We decided to form a community of practice (CoP) devoted to learning good ways to have conversations with stakeholders in order to obtain business rules, prototypes, and other specifications that our customers desired.
Participants in our CoP included the testers on our team, our product owner, ScrumMaster, and manager. We met every couple of weeks or so and soon reaped benefits from our efforts.
We’d experienced frustration with “requirements churn” during sprints. Yes, we embraced change, but we couldn’t start coding a feature without any examples of desired behavior from our customers. Spending many hours going back and forth to various stakeholders who constantly changed their minds was frustrating and wasteful.
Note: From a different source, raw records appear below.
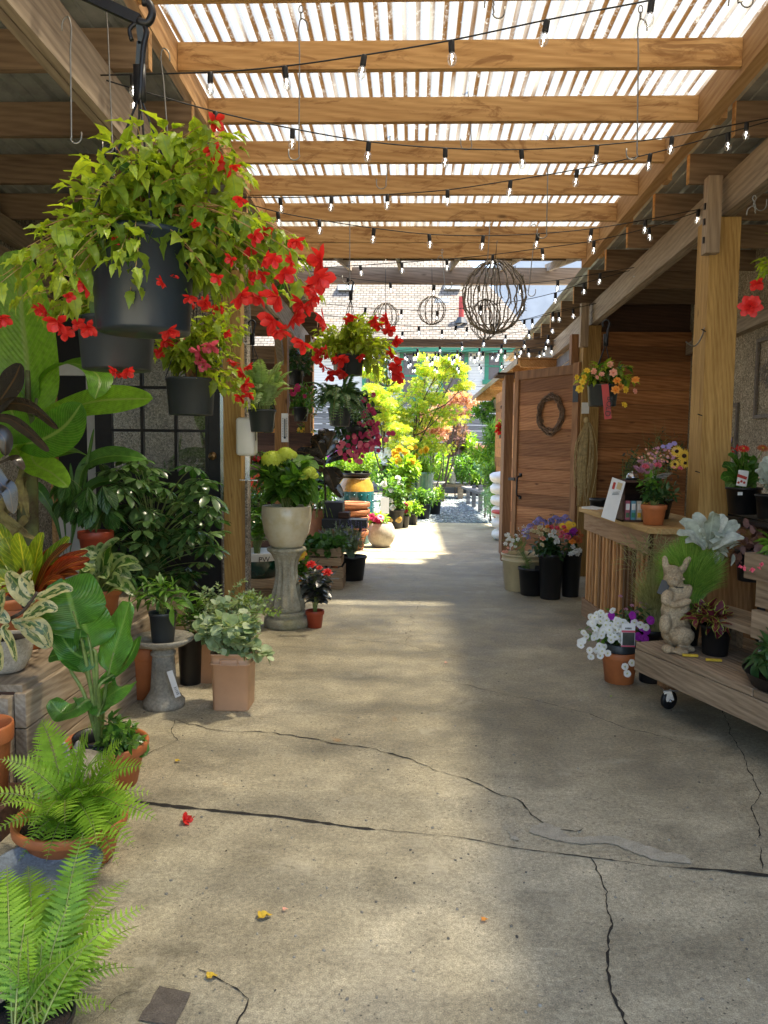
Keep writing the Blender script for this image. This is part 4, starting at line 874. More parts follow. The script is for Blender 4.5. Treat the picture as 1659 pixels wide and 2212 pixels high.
for a,b,Y,l,ch,s in [((650,14),(648,346),3.6,'long hook on two chain links, left of the first lit bulb row',1,-1),((1015,165),(1020,324),4.85,'short tilted hook hanging from the second rafter near the middle',1,-1),((1384,14),(1378,345),3.6,'longest straight hook hanging at the right of the skylight',1,-1),
  ((846,268),(835,408),5.46,'thin hook hanging from the third rafter left of centre',1,-1),((1187,268),(1182,515),5.46,'thin hook hanging from the third rafter right of centre',1,-1),((148,42),(152,310),2.9,'heavy hook hanging on the left roof beam beside the stucco wall',0,1),
  ((352,110),(372,400),3.3,'hook behind the straps of the largest basket',0,-1),((232,-20),(246,330),3.3,'long hook carrying the half hidden dark grey basket',0,-1),((1062,-6),(1064,40),3.3,'cropped hook end at the top edge above the skylight middle',0,1),((1590,-10),(1600,16),3.3,'cropped hook end at the top right corner',0,1),
  ((757,420),(757,612),6.7,'hook carrying the far red begonia basket',1,-1),((1060,420),(1050,600),6.7,'hook beside the biggest wire sphere top',1,1),((955,540),(960,625),7.7,'small hook on the end beam above the middle wire sphere',1,1),((1156,472),(1140,640),7.3,'thin hook right of the biggest wire sphere',1,1),((1630,424),(1630,455),4.4,'tiny ring hook under the right roof beam',1,1),((540,640),(545,745),6.0,'hook carrying the silvery fern basket',0,-1)]:
    shook(a,b,Y,l,ch,12,s)
# ---------------------------------------------------------------- vine wire spheres
def sphere(ctr,Y,rp,label,nm,seed,top,rz=1.0):
    s=random.Random(seed);c=A(ctr[0],ctr[1],Y);r=px(rp,Y);g=thing('wire_sphere',label,'wire sphere',c-Vector((0,0,r)),'twig spheres hanging over the aisle')
    m=MB()
    for k in range(nm):
        a=PI*2*k/nm;P=[]
        for i in range(19):
            th=PI*i/18;q=r*(1+s.uniform(-.03,.03));P.append(c+Vector((math.sin(th)*math.cos(a+s.uniform(-.05,.05))*q,math.sin(th)*math.sin(a)*q,math.cos(th)*q*rz)))
        m.tube(P,r*.018+.0015,5,s.random())
        for i in range(2,17):
            if s.random()<.75:
                p=P[i];o=(p-c).normalized()+Vector((s.uniform(-.8,.8),s.uniform(-.8,.8),s.uniform(-.8,.8)));m.tube([p,p+o.normalized()*r*.11],[r*.016+.001,.0008],4)
    m.build('twig_ribs',M['rust'],g)
    part('centre_rod',lambda m:m.tube([c+Vector((0,0,r*rz)),c-Vector((0,0,r*rz*.95))],.006,6),M['rust'],g,True)
    part('hanging_wire',lambda m:m.tube([c+Vector((0,0,r*rz)),A(top[0],top[1],Y)],.003,5),M['iron'],g,True)
sphere((1068,642),6.9,66,'biggest twig sphere, pale and bristly, over the aisle',20,1,(1074,520),1.12)
sphere((933,671),7.9,29,'small dark twig sphere at the middle of the shingle roof',12,2,(933,560))
sphere((833,684),7.9,27,'small dark twig sphere hanging left beside the red begonias',12,3,(833,560))
sphere((1048,690),9.2,32,'twig sphere half hidden behind the biggest one',12,4,(1048,560),1.3)
sphere((835,810),9.6,24,'small twig sphere low behind the far red begonia basket',10,5,(835,760))
# ---------------------------------------------------------------- string lights
sockm=MB();sockm.lathe([(0,.0),(.010,0),(.0125,-.004),(.0125,-.040),(.011,-.045),(0,-.045)],(0,0,0),12);sock=sockm.mesh('socket',M['cable'])
bm_=MB();bm_.lathe([(.008,-.044),(.0155,-.055),(.0185,-.068),(.0165,-.083),(.009,-.093),(.0,-.096)],(0,0,0),14);bmesh_=bm_.mesh('bulb',M['bulbg'])
fi=MB();fi.tube([(0,0,-.05),(.004,0,-.06),(-.004,0,-.068),(.003,0,-.076)],.0022,5);fil=fi.mesh('filament',M['fil'])
def strand(P,n,label,sc_=1.0,t0=.03,t1=.97,ts=None,cs=.0035):
    P=[Vector(p) for p in P];g=thing('string_light_strand',label,'string lights',P[0],'bulb strands zigzagging over the aisle')
    C=curve(P,60);L0=wl(g)
    part('cable',lambda m:m.tube(C,cs,5),M['cable'],g,True)
    for i in range(n):
        t=ts[i] if ts else t0+(t1-t0)*i/(n-1);f=min(t*60,59.99);a=int(f);p=C[a].lerp(C[a+1],f-a)
        s=bpy.data.objects.new('socket',sock);col.objects.link(s);s.parent=g;s.location=p-L0;s.scale=(sc_,)*3;s.rotation_euler=(rnd.uniform(-.15,.15),rnd.uniform(-.15,.15),0)
        b=bpy.data.objects.new('bulb',bmesh_);col.objects.link(b);b.parent=s
        b=bpy.data.objects.new('filament',fil);col.objects.link(b);b.parent=s
LB_=lambda Y,z=3.12:Vector((-1.41,Y,RZ(z,Y)));RB_=lambda Y,z=3.22:Vector((2.05,Y,RZ(z,Y)))
def at(x,y,Y): return A(x,y,Y)
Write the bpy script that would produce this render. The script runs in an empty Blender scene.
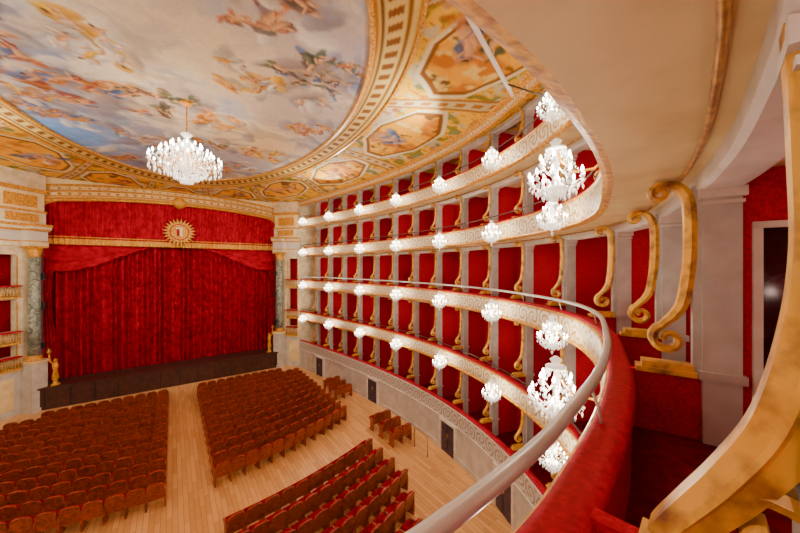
import bpy, math, random
import numpy as np
from mathutils import Vector
random.seed(7)
X0=0.43; FL=-8.6; CEIL=5.55
scene=bpy.context.scene
# ---------------------------------------------------------------- materials
def s2l(c):
    return tuple(((v/255)/12.92 if v/255<=0.04045 else (((v/255)+0.055)/1.055)**2.4) for v in c)
class NT:
    def __init__(s,name):
        s.m=bpy.data.materials.new(name); s.m.use_nodes=True
        s.t=s.m.node_tree; s.b=s.t.nodes['Principled BSDF']
    def n(s,typ,**kw):
        nd=s.t.nodes.new(typ)
        for k,v in kw.items():
            if k.startswith('i_'): nd.inputs[k[2:]].default_value=v
            else: setattr(nd,k,v)
        return nd
    def l(s,a,b): s.t.links.new(a,b)
    def math(s,op,a,b=None,c=None):
        nd=s.n('ShaderNodeMath',operation=op)
        for i,v in enumerate((a,b,c)):
            if v is None: continue
            if isinstance(v,(int,float)): nd.inputs[i].default_value=v
            else: s.l(v,nd.inputs[i])
        return nd.outputs[0]
    def mix(s,f,a,b):
        nd=s.n('ShaderNodeMix',data_type='RGBA')
        if isinstance(f,(int,float)): nd.inputs[0].default_value=f
        else: s.l(f,nd.inputs[0])
        for i,v in ((6,a),(7,b)):
            if isinstance(v,tuple): nd.inputs[i].default_value=(*v[:3],1)
            else: s.l(v,nd.inputs[i])
        return nd.outputs[2]
    def noise(s,scale,detail=3,vec=None,dist=0.0):
        nd=s.n('ShaderNodeTexNoise'); nd.inputs['Scale'].default_value=scale; nd.inputs['Detail'].default_value=detail
        nd.inputs['Distortion'].default_value=dist
        if vec is None:
            tc=s.n('ShaderNodeTexCoord'); vec=tc.outputs['Object']
        s.l(vec,nd.inputs['Vector']); return nd.outputs[0]
    def ramp(s,f,p0,p1):
        nd=s.n('ShaderNodeMapRange'); nd.inputs[1].default_value=p0; nd.inputs[2].default_value=p1; s.l(f,nd.inputs[0]); return nd.outputs[0]
    def bump(s,h,st=0.3,d=0.02):
        nd=s.n('ShaderNodeBump'); nd.inputs['Strength'].default_value=st; nd.inputs['Distance'].default_value=d
        s.l(h,nd.inputs['Height']); s.l(nd.outputs[0],s.b.inputs['Normal'])
def mat(name,c1,c2=None,rough=.6,metal=0,scale=6,bump=0.0,spec=.5,p=(.35,.65),detail=4,dist=0.0):
    t=NT(name); c1=s2l(c1); c2=s2l(c2) if c2 else tuple(v*.8 for v in c1)
    n=t.noise(scale,detail,dist=dist); f=t.ramp(n,*p)
    t.l(t.mix(f,c1,c2),t.b.inputs['Base Color'])
    t.b.inputs['Roughness'].default_value=rough; t.b.inputs['Metallic'].default_value=metal
    t.b.inputs['Specular IOR Level'].default_value=spec
    if bump: t.bump(n,bump)
    return t.m
M={}
M['velvet']=mat('velvet_red',(186,0,40),(154,0,30),.7,scale=22,spec=.15)
M['wallred']=mat('wall_damask_red',(200,2,40),(164,0,30),.8,scale=34,spec=.1)
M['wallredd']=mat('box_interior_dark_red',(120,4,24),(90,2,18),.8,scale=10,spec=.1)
M['cream']=mat('cream_plaster',(240,224,188),(216,194,148),.6,scale=3)
M['beige']=mat('aged_plaster',(246,222,162),(214,178,108),.55,scale=1.8,p=(.42,.85),detail=9)
M['grey']=mat('grey_painted_wood',(204,198,194),(186,178,172),.5,scale=4)
M['beam']=mat('white_painted_beam',(236,228,218),(216,206,194),.5,scale=3)
M['gold']=mat('gilded_wood',(246,180,34),(176,106,14),.38,metal=.1,scale=14,bump=.25)
M['goldn']=mat('gilded_scroll_aged',(240,180,52),(132,76,22),.4,metal=.1,scale=6,bump=.4,detail=9,p=(.46,.7))
M['rail']=mat('steel_handrail',(206,204,202),(190,188,186),.3,metal=.2,scale=3)
M['iron']=mat('dark_iron',(70,60,55),None,.45,metal=.5)
M['seatwood']=mat('seat_wood',(178,78,30),(120,44,15),.4,scale=5,dist=1.5)
M['seatred']=mat('seat_velvet',(176,2,30),(134,0,18),.8,scale=8,spec=.1)
M['stagewood']=mat('stage_wood',(80,38,26),(54,24,16),.5,scale=4)
M['marble']=mat('green_marble',(176,178,160),(78,92,80),.3,scale=3.0,detail=10,dist=2.0)
M['greystone']=mat('grey_wall_plaster',(214,208,198),(192,184,172),.6,scale=2)
M['dark']=mat('dark_doorway_paint',(84,62,76),(56,40,50),.6)  # dark of open doorways painted onto flat door panels
M['mirror']=mat('standin_mirror_glass',(60,44,46),(40,30,32),.12,metal=.6)
M['black']=mat('black_fixture',(24,22,22),None,.5)
M['curtain']=mat('curtain_red',(184,0,36),(146,0,24),.8,scale=3,spec=.1)
M['curtaind']=mat('curtain_deep_red',(172,0,36),(124,0,22),.8,scale=3,spec=.1)
M['brass']=mat('brass_moulding',(214,160,70),(150,100,36),.35,metal=.3,scale=10)
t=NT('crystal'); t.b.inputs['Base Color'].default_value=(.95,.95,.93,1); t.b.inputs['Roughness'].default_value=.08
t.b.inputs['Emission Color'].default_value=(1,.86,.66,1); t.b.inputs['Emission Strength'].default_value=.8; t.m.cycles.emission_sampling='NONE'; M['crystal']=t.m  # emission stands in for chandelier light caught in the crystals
t=NT('lit_bulb'); t.b.inputs['Emission Color'].default_value=(1,.88,.7,1); t.b.inputs['Emission Strength'].default_value=40; t.m.cycles.emission_sampling='NONE'; M['bulb']=t.m
# parapet fascia with scrollwork
def fascia(name,base,base2,line,cell,v0,cellh):
    t=NT(name); uv=t.n('ShaderNodeUVMap',uv_map='UVMap'); sx=t.n('ShaderNodeSeparateXYZ'); t.l(uv.outputs[0],sx.inputs[0])
    u=t.math('DIVIDE',sx.outputs[0],cell); fu=t.math('SUBTRACT',t.math('FRACT',u),.5); fu=t.math('MULTIPLY',fu,cell/cellh)
    par=t.math('SUBTRACT',t.math('MULTIPLY',t.math('FLOOR',t.math('MODULO',t.math('ADD',u,2000.),2.)),2.),1.)
    fv=t.math('MULTIPLY',t.math('DIVIDE',t.math('SUBTRACT',sx.outputs[1],v0),cellh),par)
    r=t.math('SQRT',t.math('ADD',t.math('MULTIPLY',fu,fu),t.math('MULTIPLY',fv,fv)))
    a=t.math('ARCTAN2',fv,fu)
    w=t.math('SINE',t.math('ADD',t.math('MULTIPLY',r,19.),t.math('MULTIPLY',a,2.)))
    ns=t.noise(9,4,vec=uv.outputs[0]); w=t.math('ADD',w,t.math('MULTIPLY',t.math('SUBTRACT',ns,.5),3.))
    f=t.ramp(w,.1,.7)
    n2=t.noise(1.5,3,vec=uv.outputs[0])
    b=t.mix(n2,s2l(base),s2l(base2)); t.l(t.mix(t.math('MULTIPLY',f,.8),b,s2l(line)),t.b.inputs['Base Color'])
    t.b.inputs['Roughness'].default_value=.5; t.bump(f,.4,.02); return t.m
M['fascia']=fascia('parapet_stucco',(246,232,196),(232,210,162),(166,124,64),.55,-.36,.5)
M['frieze']=fascia('frieze_scrollwork',(222,214,202),(206,196,182),(134,120,106),.6,-.36,.55)
# wood floor
t=NT('parquet'); tc=t.n('ShaderNodeTexCoord'); mp=t.n('ShaderNodeMapping'); mp.inputs['Rotation'].default_value=(0,0,math.pi/2); t.l(tc.outputs['Object'],mp.inputs[0])
br=t.n('ShaderNodeTexBrick'); t.l(mp.outputs[0],br.inputs[0]); br.inputs['Scale'].default_value=1; br.inputs['Brick Width'].default_value=1.1; br.inputs['Row Height'].default_value=.16
br.inputs['Mortar Size'].default_value=.005; br.inputs['Color1'].default_value=(*s2l((240,186,120)),1); br.inputs['Color2'].default_value=(*s2l((216,154,88)),1); br.inputs['Mortar'].default_value=(*s2l((150,98,56)),1)
t.l(br.outputs[0],t.b.inputs['Base Color']); t.b.inputs['Roughness'].default_value=.32; M['floor']=t.m
t=NT('ceiling_fresco'); at=t.n('ShaderNodeAttribute',attribute_name='paint'); n=t.noise(10,8); f=t.ramp(n,.35,.7)
t.l(t.mix(t.math('MULTIPLY',f,.16),at.outputs[0],(.2,.16,.12)),t.b.inputs['Base Color']); t.b.inputs['Roughness'].default_value=.8; t.b.inputs['Specular IOR Level'].default_value=.1; M['fresco']=t.m
# ---------------------------------------------------------------- hall curve
ctrl=[(-1.37,.82),(-.77,.73),(0,.69),(.77,.73),(1.37,.82),(2.55,1.08),(3.93,1.55),(5.97,2.5),(7.45,3.9),(8.85,6.5),(9.7,9.5),(10.05,13),(9.9,17),(9.4,21),(8.75,25),(8.45,26.7),(8.1,28.6)]
def cr(pts,n=24):
    out=[]
    for i in range(1,len(pts)-2):
        p0,p1,p2,p3=[np.array(p,float) for p in pts[i-1:i+3]]
        for k in range(n):
            q=k/n
            out.append(.5*((2*p1)+(-p0+p2)*q+(2*p0-5*p1+4*p2-p3)*q*q+(-p0+3*p1-3*p2+p3)*q**3))
    out.append(np.array(pts[-2],float)); return np.array(out)
c=cr(ctrl[1:]); 
seg=np.linalg.norm(np.diff(c,axis=0),axis=1); S=np.concatenate([[0],np.cumsum(seg)]); L=float(S[-1])
def P(s):
    a=abs(s); x=np.interp(a,S,c[:,0]); y=np.interp(a,S,c[:,1]); return (x if s>=0 else -x),y
def fr(s):
    h=.25; a=P(min(s+h,L)); b=P(max(s-h,-L)); tx,ty=a[0]-b[0],a[1]-b[1]; l=math.hypot(tx,ty); tx/=l;ty/=l
    p=P(s); return (p[0]+X0,p[1]),(tx,ty),(ty,-tx)
def loc(F,o,t,z):
    p,T,N=F; return (p[0]+T[0]*t+N[0]*o,p[1]+T[1]*t+N[1]*o,z)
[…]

Over the weeks, our “Conversational Specifications CoP” (thanks to George Dinwiddie for helping us with that name—he actually proposed “Conversational Desirements” but that didn’t sit well with everyone) produced experiments and positive results. Before each “iteration pre-planning” meeting, our product owner started creating a new page for each user story, using a template we testers had created. This page included mockups of any GUI pages or reports.
With each iteration, we discovered more areas where we lacked information. For example, we realized that we needed to know requirements for each user role that might use a given feature. Who would use this feature? What should they be authorized to do with it?
We worked on finding better ways to elicit examples from business experts and to collaborate with them to implement good solutions. Having essential information about desired system behavior, the business value each feature should deliver, and the various user roles involved helped our team deliver what our customers wanted—on the first try.
I encourage you to bring everyone interested in customers’ specifications together in a CoP and try experiments to find ways to get appropriate information in time to successfully deliver features—without burdening teams with heavyweight analysis practices.